The suspect gallery has a prompt to submit your own art of the suspects, and I’d love to see some artists take a stab at their own depictions of them (as well as Logico and Irratino themselves). The suspects feel like they have enough laid out for designs to have the same range and consistency as the Clue(do) cast. No, I will not stop referencing that board game or doing the parentheses thing to acknowledge its regional title variations.
And in the book the cast gets more to them, as now they’re all part of a greater narrative. The first handful of puzzles get you used to how the puzzles work before the narrative of the book starts to take form, with a plot that continues between all the murders. I’ve already had one case of rereading an earlier mystery with more clarity, and I’m still in the beginner puzzle section.

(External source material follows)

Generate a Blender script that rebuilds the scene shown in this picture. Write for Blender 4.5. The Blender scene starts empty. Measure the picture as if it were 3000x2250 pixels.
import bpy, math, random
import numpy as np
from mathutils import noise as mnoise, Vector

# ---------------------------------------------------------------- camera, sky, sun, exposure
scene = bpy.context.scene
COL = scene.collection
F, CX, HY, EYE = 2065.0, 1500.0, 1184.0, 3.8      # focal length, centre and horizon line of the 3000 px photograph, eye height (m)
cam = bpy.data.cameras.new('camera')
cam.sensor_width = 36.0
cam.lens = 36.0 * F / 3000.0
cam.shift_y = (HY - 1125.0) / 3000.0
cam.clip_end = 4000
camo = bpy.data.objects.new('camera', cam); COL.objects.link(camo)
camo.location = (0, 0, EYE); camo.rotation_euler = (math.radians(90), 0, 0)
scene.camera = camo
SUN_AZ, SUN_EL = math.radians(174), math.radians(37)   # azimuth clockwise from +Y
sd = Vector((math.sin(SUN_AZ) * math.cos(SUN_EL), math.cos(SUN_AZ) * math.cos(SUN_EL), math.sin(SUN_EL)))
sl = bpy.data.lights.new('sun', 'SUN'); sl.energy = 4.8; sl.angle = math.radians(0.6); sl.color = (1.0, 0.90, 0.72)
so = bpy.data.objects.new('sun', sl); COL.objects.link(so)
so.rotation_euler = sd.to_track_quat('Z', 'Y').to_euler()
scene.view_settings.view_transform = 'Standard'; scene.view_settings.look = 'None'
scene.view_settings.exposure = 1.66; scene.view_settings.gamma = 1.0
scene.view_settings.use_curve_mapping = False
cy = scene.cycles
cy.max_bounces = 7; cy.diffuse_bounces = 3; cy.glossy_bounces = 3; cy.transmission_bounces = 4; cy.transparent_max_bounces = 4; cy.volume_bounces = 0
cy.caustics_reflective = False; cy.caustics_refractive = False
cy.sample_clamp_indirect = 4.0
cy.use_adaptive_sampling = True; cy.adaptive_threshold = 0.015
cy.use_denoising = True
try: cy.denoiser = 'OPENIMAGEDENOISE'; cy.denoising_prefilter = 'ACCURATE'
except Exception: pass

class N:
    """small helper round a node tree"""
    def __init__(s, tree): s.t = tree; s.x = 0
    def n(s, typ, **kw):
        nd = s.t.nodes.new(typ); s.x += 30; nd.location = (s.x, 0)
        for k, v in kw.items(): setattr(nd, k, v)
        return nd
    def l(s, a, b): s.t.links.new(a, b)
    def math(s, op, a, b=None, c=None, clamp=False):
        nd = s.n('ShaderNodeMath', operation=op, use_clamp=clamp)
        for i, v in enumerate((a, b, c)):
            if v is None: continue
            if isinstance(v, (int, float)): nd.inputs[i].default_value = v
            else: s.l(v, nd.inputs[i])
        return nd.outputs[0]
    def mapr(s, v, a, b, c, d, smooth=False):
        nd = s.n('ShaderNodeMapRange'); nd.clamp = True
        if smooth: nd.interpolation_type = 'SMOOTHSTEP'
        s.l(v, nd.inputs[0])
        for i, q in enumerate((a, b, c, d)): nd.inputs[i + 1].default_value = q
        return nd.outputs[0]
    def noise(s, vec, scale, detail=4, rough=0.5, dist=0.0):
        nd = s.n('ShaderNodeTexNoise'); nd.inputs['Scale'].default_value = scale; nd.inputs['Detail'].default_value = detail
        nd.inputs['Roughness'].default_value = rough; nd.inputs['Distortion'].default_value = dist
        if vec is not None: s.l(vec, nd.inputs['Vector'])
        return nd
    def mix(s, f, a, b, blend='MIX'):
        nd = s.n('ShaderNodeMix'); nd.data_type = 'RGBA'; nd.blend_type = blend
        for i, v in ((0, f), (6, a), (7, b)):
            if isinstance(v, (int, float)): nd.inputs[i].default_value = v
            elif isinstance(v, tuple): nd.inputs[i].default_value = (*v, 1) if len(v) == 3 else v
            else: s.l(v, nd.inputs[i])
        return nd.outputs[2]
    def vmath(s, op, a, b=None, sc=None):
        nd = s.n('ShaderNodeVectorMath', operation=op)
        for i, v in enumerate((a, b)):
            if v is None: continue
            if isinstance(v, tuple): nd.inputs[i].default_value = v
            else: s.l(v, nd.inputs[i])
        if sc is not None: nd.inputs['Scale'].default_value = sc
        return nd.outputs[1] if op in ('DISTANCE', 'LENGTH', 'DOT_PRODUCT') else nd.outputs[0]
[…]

One issue I have with the book so far is that it’s far too easy to spoil yourself by accident. The book is ordered with puzzles of increasing difficulty, hints for each puzzle, and the solution to each puzzle. It’s hard not to get a glimpse of what the solution for the other puzzles are when they’re right there on the same page as the one you just did.
I’ve had to use a double bookmark system for the book, and I advise you do as well. One bookmark for the current puzzle, and one at the current spot in the solutions section. Too much risk of accidentally seeing a hint otherwise. I wish the hint and solution could be closer to the puzzle itself. Though these issues are nothing new, as anyone who’s read a choose your own adventure style book knows.
The website tracks how long it takes you to solve the mystery, while the book advises you to try to complete the easy puzzles as easy as you can if you’re already used to Murdle. I’ve started comparing times with a friend on the daily Murdles and it’s been a fun little competition.
I’m glad I discovered Murdle, it was a fun little discovery that has liven things up for me with a bit more murder. Two more Murdle books are already planned, and I’ll be looking for them when they come out.
Thanks for the suggestion and great review. I ordered the book from Amazon look forward to playing. I've always enjoyed logic puzzles.
This is so cool! Thank you for sharing. I'm going to look into this now.